GOAL
Copy every line of the material below word for word.

MATERIAL
+---+

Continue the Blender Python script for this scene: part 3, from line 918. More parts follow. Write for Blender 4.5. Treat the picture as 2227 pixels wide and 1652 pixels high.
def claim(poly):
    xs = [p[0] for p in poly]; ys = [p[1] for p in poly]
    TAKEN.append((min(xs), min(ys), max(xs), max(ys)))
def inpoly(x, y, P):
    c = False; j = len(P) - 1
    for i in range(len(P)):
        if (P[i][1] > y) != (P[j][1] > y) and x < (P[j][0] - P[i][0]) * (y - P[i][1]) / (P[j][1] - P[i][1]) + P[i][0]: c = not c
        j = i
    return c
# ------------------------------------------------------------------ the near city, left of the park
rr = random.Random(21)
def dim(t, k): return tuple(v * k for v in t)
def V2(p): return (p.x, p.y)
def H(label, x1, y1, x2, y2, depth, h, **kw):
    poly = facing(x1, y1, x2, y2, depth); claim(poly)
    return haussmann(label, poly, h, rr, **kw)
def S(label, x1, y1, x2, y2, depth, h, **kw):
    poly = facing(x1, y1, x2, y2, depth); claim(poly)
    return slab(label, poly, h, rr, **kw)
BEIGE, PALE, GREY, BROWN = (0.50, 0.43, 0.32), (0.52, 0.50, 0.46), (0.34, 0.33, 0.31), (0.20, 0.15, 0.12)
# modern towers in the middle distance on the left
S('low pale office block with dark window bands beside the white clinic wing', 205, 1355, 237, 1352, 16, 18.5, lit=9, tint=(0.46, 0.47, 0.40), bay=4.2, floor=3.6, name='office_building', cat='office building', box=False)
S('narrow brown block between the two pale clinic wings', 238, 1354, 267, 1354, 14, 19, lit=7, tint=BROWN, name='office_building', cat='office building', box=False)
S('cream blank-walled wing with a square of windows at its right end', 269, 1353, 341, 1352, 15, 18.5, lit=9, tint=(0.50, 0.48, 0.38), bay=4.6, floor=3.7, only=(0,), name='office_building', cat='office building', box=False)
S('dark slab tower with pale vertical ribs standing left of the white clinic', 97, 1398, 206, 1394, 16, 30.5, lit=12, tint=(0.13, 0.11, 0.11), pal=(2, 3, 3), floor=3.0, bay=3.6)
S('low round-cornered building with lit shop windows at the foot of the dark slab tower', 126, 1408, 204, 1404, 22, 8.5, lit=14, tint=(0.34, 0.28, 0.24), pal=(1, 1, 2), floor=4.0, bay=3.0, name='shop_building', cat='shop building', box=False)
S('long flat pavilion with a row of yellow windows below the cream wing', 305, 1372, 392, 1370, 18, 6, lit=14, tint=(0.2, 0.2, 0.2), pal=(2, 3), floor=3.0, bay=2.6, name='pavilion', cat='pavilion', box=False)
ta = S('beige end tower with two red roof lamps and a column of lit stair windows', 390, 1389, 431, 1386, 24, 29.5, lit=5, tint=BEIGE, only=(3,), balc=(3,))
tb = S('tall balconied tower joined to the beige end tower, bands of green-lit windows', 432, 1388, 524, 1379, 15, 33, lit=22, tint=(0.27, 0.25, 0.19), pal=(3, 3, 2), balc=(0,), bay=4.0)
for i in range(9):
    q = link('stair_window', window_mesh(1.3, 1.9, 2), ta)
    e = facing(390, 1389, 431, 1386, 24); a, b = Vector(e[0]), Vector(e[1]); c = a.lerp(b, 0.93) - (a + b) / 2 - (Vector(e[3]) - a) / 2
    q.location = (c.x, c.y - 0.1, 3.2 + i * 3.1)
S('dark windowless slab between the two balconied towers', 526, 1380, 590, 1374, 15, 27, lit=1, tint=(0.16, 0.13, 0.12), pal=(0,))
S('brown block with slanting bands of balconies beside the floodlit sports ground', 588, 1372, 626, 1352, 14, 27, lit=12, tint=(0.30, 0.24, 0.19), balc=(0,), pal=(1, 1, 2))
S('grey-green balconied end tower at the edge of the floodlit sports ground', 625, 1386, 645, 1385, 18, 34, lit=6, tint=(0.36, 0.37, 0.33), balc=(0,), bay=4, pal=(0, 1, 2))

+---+

OUTPUT BELOW
Continue the Blender Python script for this scene: part 3, from line 918. More parts follow. Write for Blender 4.5. Treat the picture as 2227 pixels wide and 1652 pixels high.
def claim(poly):
    xs = [p[0] for p in poly]; ys = [p[1] for p in poly]
    TAKEN.append((min(xs), min(ys), max(xs), max(ys)))
def inpoly(x, y, P):
    c = False; j = len(P) - 1
    for i in range(len(P)):
        if (P[i][1] > y) != (P[j][1] > y) and x < (P[j][0] - P[i][0]) * (y - P[i][1]) / (P[j][1] - P[i][1]) + P[i][0]: c = not c
        j = i
    return c
# ------------------------------------------------------------------ the near city, left of the park
rr = random.Random(21)
def dim(t, k): return tuple(v * k for v in t)
def V2(p): return (p.x, p.y)
def H(label, x1, y1, x2, y2, depth, h, **kw):
    poly = facing(x1, y1, x2, y2, depth); claim(poly)
    return haussmann(label, poly, h, rr, **kw)
def S(label, x1, y1, x2, y2, depth, h, **kw):
    poly = facing(x1, y1, x2, y2, depth); claim(poly)
    return slab(label, poly, h, rr, **kw)
BEIGE, PALE, GREY, BROWN = (0.50, 0.43, 0.32), (0.52, 0.50, 0.46), (0.34, 0.33, 0.31), (0.20, 0.15, 0.12)
# modern towers in the middle distance on the left
S('low pale office block with dark window bands beside the white clinic wing', 205, 1355, 237, 1352, 16, 18.5, lit=9, tint=(0.46, 0.47, 0.40), bay=4.2, floor=3.6, name='office_building', cat='office building', box=False)
S('narrow brown block between the two pale clinic wings', 238, 1354, 267, 1354, 14, 19, lit=7, tint=BROWN, name='office_building', cat='office building', box=False)
S('cream blank-walled wing with a square of windows at its right end', 269, 1353, 341, 1352, 15, 18.5, lit=9, tint=(0.50, 0.48, 0.38), bay=4.6, floor=3.7, only=(0,), name='office_building', cat='office building', box=False)
S('dark slab tower with pale vertical ribs standing left of the white clinic', 97, 1398, 206, 1394, 16, 30.5, lit=12, tint=(0.13, 0.11, 0.11), pal=(2, 3, 3), floor=3.0, bay=3.6)
S('low round-cornered building with lit shop windows at the foot of the dark slab tower', 126, 1408, 204, 1404, 22, 8.5, lit=14, tint=(0.34, 0.28, 0.24), pal=(1, 1, 2), floor=4.0, bay=3.0, name='shop_building', cat='shop building', box=False)
S('long flat pavilion with a row of yellow windows below the cream wing', 305, 1372, 392, 1370, 18, 6, lit=14, tint=(0.2, 0.2, 0.2), pal=(2, 3), floor=3.0, bay=2.6, name='pavilion', cat='pavilion', box=False)
ta = S('beige end tower with two red roof lamps and a column of lit stair windows', 390, 1389, 431, 1386, 24, 29.5, lit=5, tint=BEIGE, only=(3,), balc=(3,))
tb = S('tall balconied tower joined to the beige end tower, bands of green-lit windows', 432, 1388, 524, 1379, 15, 33, lit=22, tint=(0.27, 0.25, 0.19), pal=(3, 3, 2), balc=(0,), bay=4.0)
for i in range(9):
    q = link('stair_window', window_mesh(1.3, 1.9, 2), ta)
    e = facing(390, 1389, 431, 1386, 24); a, b = Vector(e[0]), Vector(e[1]); c = a.lerp(b, 0.93) - (a + b) / 2 - (Vector(e[3]) - a) / 2
    q.location = (c.x, c.y - 0.1, 3.2 + i * 3.1)
S('dark windowless slab between the two balconied towers', 526, 1380, 590, 1374, 15, 27, lit=1, tint=(0.16, 0.13, 0.12), pal=(0,))
S('brown block with slanting bands of balconies beside the floodlit sports ground', 588, 1372, 626, 1352, 14, 27, lit=12, tint=(0.30, 0.24, 0.19), balc=(0,), pal=(1, 1, 2))
S('grey-green balconied end tower at the edge of the floodlit sports ground', 625, 1386, 645, 1385, 18, 34, lit=6, tint=(0.36, 0.37, 0.33), balc=(0,), bay=4, pal=(0, 1, 2))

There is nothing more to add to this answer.